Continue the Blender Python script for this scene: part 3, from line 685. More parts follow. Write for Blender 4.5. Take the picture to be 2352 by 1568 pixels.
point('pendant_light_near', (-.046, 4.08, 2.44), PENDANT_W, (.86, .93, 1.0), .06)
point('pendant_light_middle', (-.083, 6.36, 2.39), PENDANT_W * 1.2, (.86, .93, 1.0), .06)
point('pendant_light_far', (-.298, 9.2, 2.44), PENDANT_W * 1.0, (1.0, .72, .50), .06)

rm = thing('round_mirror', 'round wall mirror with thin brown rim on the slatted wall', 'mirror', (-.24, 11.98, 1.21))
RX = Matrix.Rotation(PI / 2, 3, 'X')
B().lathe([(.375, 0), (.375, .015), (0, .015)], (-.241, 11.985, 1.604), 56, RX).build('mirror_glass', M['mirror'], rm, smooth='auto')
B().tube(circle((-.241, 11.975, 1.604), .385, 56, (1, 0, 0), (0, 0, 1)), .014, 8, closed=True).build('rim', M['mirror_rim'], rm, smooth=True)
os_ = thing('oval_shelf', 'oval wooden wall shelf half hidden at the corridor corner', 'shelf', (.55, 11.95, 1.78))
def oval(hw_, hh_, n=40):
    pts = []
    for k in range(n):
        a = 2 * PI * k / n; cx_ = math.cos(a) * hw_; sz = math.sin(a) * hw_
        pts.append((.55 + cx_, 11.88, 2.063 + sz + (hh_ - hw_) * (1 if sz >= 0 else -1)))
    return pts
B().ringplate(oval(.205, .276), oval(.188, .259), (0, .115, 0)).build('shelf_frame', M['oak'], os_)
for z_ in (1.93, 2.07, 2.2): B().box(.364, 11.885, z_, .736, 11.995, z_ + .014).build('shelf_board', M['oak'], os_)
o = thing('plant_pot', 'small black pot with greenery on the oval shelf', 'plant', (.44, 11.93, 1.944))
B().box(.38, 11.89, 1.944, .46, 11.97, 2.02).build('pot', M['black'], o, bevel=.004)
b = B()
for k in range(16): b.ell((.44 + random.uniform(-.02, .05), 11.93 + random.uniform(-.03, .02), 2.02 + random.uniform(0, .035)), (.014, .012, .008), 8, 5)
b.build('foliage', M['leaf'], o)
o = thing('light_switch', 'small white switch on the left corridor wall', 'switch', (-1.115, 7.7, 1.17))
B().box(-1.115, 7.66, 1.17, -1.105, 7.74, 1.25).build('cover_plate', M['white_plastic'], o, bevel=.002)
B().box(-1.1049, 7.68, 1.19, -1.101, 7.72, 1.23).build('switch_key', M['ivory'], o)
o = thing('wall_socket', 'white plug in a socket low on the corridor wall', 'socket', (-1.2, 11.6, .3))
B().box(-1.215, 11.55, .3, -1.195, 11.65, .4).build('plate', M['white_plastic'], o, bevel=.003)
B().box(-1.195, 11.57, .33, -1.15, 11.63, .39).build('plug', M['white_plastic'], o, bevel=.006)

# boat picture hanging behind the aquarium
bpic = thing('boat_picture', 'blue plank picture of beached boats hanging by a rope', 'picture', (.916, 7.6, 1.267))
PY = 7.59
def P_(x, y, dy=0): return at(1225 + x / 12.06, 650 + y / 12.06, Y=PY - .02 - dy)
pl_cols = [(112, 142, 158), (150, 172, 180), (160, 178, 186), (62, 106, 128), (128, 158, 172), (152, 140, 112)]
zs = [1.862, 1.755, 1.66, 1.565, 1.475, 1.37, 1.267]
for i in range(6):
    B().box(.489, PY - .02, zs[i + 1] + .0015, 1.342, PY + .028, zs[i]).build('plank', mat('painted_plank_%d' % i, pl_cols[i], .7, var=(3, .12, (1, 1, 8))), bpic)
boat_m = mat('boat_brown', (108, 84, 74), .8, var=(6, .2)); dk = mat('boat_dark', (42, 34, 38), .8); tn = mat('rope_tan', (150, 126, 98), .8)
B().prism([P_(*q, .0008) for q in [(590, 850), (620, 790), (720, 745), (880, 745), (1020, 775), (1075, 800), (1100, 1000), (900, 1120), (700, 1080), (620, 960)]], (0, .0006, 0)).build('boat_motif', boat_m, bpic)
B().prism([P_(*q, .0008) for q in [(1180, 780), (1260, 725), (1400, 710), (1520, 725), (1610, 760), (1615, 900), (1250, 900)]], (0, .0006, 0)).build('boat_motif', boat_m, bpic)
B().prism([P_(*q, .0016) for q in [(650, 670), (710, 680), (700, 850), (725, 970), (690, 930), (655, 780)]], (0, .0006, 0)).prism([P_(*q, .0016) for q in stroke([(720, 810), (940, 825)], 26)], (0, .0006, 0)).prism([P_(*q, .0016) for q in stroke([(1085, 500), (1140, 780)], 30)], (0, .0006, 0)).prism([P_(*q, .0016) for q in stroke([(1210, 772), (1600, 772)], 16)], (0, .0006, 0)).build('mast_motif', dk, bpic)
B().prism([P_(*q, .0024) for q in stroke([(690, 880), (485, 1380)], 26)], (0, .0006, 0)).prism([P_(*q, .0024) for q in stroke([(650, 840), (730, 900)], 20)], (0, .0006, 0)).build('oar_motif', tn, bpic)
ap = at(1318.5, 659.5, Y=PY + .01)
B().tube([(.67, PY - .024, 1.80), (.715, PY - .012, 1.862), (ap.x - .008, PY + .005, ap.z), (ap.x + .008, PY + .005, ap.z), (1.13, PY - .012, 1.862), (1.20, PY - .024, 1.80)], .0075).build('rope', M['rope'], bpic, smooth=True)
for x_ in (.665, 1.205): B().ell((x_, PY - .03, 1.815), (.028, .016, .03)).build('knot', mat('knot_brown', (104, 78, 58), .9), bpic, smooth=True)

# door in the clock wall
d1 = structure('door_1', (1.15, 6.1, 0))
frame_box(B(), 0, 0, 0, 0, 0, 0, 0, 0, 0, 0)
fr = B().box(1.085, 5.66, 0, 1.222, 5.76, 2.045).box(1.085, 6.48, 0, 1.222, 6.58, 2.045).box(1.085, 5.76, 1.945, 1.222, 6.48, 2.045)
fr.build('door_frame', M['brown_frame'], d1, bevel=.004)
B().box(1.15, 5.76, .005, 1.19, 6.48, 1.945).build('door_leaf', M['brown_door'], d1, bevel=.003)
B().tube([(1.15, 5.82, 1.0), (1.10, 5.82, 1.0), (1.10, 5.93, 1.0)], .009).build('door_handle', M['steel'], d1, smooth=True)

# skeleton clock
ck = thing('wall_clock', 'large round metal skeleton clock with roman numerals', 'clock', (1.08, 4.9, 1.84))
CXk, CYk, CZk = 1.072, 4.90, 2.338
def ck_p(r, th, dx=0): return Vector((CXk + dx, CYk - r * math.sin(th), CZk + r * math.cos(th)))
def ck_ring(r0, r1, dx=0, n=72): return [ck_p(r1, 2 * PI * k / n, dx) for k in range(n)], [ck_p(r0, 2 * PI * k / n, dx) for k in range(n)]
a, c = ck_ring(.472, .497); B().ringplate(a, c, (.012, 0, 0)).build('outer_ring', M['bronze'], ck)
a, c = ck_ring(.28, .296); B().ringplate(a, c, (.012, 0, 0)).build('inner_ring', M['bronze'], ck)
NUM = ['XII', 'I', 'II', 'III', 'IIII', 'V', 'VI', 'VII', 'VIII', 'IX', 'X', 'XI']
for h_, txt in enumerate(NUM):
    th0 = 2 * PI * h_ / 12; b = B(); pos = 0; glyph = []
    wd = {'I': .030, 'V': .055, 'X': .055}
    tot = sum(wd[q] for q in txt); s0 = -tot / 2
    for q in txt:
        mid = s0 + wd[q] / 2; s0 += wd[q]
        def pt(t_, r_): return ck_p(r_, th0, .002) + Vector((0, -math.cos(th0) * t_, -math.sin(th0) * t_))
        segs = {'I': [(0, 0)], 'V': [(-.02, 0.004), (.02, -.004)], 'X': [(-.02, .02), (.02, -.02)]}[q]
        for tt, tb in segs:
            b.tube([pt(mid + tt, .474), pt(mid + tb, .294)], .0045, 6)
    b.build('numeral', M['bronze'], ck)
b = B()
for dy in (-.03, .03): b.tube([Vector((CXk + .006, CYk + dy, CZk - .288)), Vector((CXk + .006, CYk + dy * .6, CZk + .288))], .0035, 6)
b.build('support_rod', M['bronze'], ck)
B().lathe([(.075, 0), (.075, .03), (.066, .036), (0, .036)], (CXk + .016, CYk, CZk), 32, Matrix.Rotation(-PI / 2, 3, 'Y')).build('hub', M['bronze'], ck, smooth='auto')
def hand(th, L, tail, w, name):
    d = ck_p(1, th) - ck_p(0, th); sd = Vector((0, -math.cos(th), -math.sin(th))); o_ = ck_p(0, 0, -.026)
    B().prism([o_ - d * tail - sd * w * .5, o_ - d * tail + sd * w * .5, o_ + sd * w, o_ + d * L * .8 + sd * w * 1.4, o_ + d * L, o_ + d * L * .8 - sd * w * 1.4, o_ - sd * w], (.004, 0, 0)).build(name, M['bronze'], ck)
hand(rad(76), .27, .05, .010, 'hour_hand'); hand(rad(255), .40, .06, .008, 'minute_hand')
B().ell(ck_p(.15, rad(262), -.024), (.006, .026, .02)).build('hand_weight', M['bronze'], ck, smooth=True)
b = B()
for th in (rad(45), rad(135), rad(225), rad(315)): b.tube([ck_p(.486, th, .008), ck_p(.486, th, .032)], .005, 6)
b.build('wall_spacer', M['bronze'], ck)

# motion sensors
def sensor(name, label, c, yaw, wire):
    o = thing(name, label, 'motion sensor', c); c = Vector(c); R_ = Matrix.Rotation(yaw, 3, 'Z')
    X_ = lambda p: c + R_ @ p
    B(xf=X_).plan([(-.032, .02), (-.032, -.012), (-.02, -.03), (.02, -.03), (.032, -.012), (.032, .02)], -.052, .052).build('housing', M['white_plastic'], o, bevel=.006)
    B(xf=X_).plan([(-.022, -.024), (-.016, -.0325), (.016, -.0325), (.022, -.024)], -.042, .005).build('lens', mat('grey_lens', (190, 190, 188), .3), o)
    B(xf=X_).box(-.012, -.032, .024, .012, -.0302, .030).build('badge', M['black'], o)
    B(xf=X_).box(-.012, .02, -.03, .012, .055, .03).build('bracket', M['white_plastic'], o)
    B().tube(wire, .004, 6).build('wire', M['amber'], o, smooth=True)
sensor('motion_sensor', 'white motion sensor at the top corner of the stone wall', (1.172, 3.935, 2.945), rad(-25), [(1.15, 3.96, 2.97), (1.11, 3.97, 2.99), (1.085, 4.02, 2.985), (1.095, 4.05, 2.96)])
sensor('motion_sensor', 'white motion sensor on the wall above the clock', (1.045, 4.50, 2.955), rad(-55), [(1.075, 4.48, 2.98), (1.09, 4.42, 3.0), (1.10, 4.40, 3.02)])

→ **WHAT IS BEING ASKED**
Begin with the first line of the listing and copy exactly through the line that contains "point('pendant_light_far', (-.298, 9.2, 2.44), PENDANT_W", please, keeping both ends and leaving out everything after.

→ **ANSWER TO THE PROBLEM**
Continue the Blender Python script for this scene: part 3, from line 685. More parts follow. Write for Blender 4.5. Take the picture to be 2352 by 1568 pixels.
point('pendant_light_near', (-.046, 4.08, 2.44), PENDANT_W, (.86, .93, 1.0), .06)
point('pendant_light_middle', (-.083, 6.36, 2.39), PENDANT_W * 1.2, (.86, .93, 1.0), .06)
point('pendant_light_far', (-.298, 9.2, 2.44), PENDANT_W * 1.0, (1.0, .72, .50), .06)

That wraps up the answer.